The proposed warehouses are the latest in a string of distribution centers that have located, or announced plans to build, in Alamance or western Orange counties over the past several years. Developers and the county’s economic development officials have pointed to the area’s central location adjacent to two major interstate highways, I-85 and I-40.

 

Critics continue to oppose industrial development

Critics have charged that the industries are spoiling the idyllic, rural setting to which they’ve become accustomed and in some cases selected precisely because of its bucolic appeal. One, Beth Bronson of 1221 Buckhorn Road in Mebane, was on hand in person, and she read a letter from another, Fiona Johann, also opposing the warehouse project, as bringing “yet another industrial site” to the heretofore rural community.

Bronson said that “the size of these buildings is unprecedented,” although a much larger facility for Medline Industries, at 1.2 million square feet,  has been built within a mile of the proposed project, and another under construction nearby, for Thermo Fisher Scientific, has 375,000 square feet near the corner of West Road and Buckhorn roads.

Development company Al Neyer which is building the Thermo Fisher Scientific building has also begun work on an  even larger warehouse development – 5 buildings with 980,000 square feet – between I-85/40 and Buckhorn and West Ten roads behind the Petro truck stop at Buckhorn Road.

Orange County officials have repeated countered neighborhood opposition by pointing to the fact that it had designated the area for long-term industrial economic development since the 1980s. But Bronson said that concept had appeared to be dormant until the past few years when a flurry of industrial projects have been announced.

Another nearby land owner, Craig Lloyd, who hopes to develop an athletic park across from the site of the two proposed warehouses, said he “didn’t have a problem” with the developer’s proposal.  “We need the jobs,” he added.

Craig Lloyd
Mebane planning board members Kurt Pearson (left) and board chairman Edward Tulauskas (right).

The Buckhorn Economic Development District was anticipated to be targeted for light industrial, distribution, flex space, office, and service/retail uses being located adjacent to interstate and major arterial highways, according to Mebane’s planning staff summary.

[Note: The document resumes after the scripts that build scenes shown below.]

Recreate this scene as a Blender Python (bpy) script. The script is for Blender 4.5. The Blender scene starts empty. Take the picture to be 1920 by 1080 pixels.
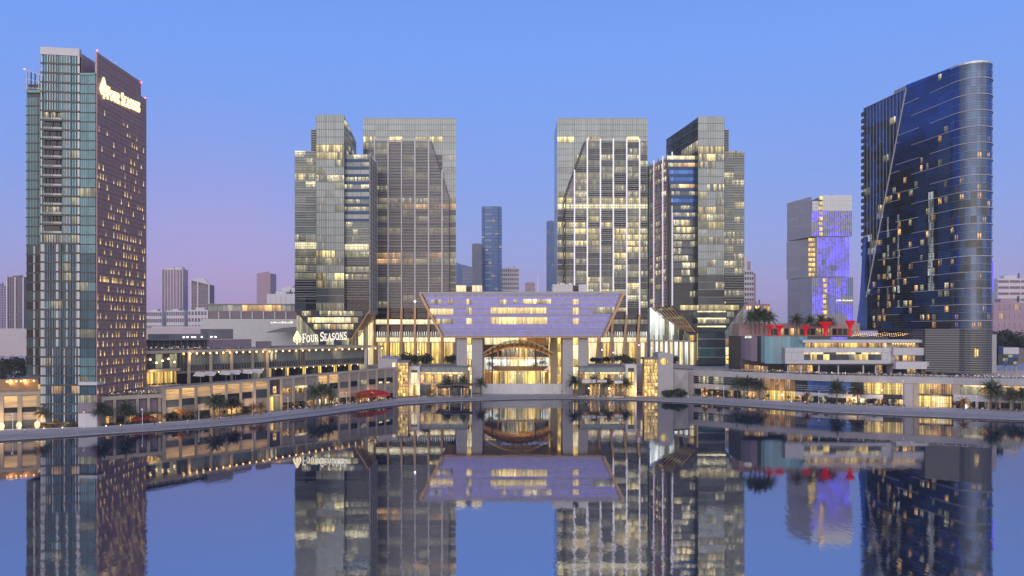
import bpy, math, random
from mathutils import Vector, Matrix
random.seed(7)
R = random.random
sc = bpy.context.scene
col = sc.collection
# ------------------------------------------------------------------ camera, world, sun, exposure
H, F, HZ = 40.0, 1300.0, 620.0
cam = bpy.data.objects.new('camera', bpy.data.cameras.new('camera'))
col.objects.link(cam)
cam.location = (0, 0, H)
cam.rotation_euler = (math.radians(90), 0, 0)
cam.data.sensor_width = 36
cam.data.lens = F / 1920 * 36
cam.data.shift_y = (HZ - 540) / 1920
cam.data.clip_start = 1
cam.data.clip_end = 60000
sc.camera = cam

SUN_EL, SUN_AZ = 9.0, 188.0            # afterglow behind the camera
world = bpy.data.worlds.new('World')
sc.world = world
world.use_nodes = True
wn, wl = world.node_tree.nodes, world.node_tree.links
wn.clear()


def ramp(nodes, stops, interp='EASE'):
    r = nodes.new('ShaderNodeValToRGB')
    r.color_ramp.interpolation = interp
    e = r.color_ramp.elements
    while len(e) < len(stops):
        e.new(0.5)
    for k, (p, c) in enumerate(stops):
        e[k].position = p
        e[k].color = (c[0], c[1], c[2], 1)
    return r


def mth(nodes, links, op, a, b=None, clamp=False):
    m = nodes.new('ShaderNodeMath')
    m.operation = op
    m.use_clamp = clamp
    for k, v in enumerate((a, b)):
        if v is None:
            continue
        if isinstance(v, (int, float)):
            m.inputs[k].default_value = v
        else:
            links.new(v, m.inputs[k])
    return m.outputs[0]


tc = wn.new('ShaderNodeTexCoord')
sep = wn.new('ShaderNodeSeparateXYZ')
wl.new(tc.outputs['Generated'], sep.inputs[0])
zpos = mth(wn, wl, 'ADD', mth(wn, wl, 'MULTIPLY', sep.outputs[2], 0.8), 0.1, True)
east = ramp(wn, [(0.10, (0.39, 0.32, 0.62)), (0.135, (0.325, 0.315, 0.68)), (0.18, (0.255, 0.325, 0.77)),
                 (0.26, (0.195, 0.33, 0.85)), (0.40, (0.150, 0.335, 0.94)), (0.62, (0.11, 0.25, 0.72)), (1.0, (0.08, 0.19, 0.58))], 'LINEAR')
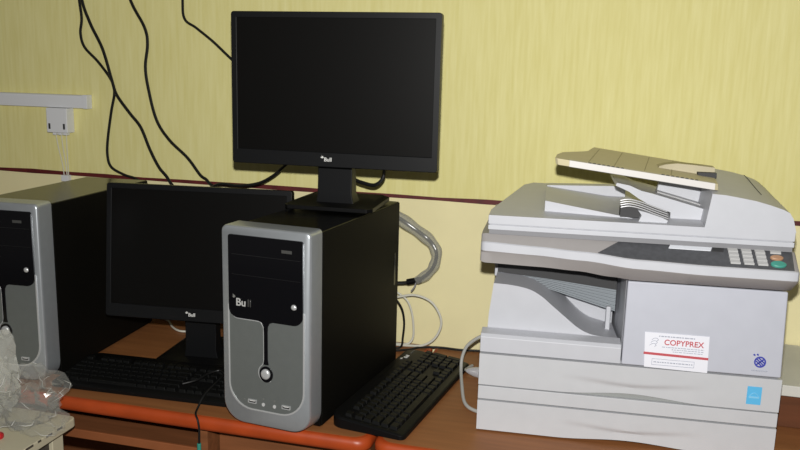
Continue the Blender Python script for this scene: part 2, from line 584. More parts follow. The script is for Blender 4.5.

In a brief interview with The Alamance News after the planning board meeting, Taylor Williams elaborated that his company would likely not begin construction until about 2023, and even then on one of the two warehouses, but probably not both simultaneously.

As to which, the 600K or 300K building, would be the priority, he said it would largely depend on the interest and market at the time construction is ready to begin.

Mebane’s city council is expected to take up the rezoning proposal for the two warehouses at its September 12 meeting.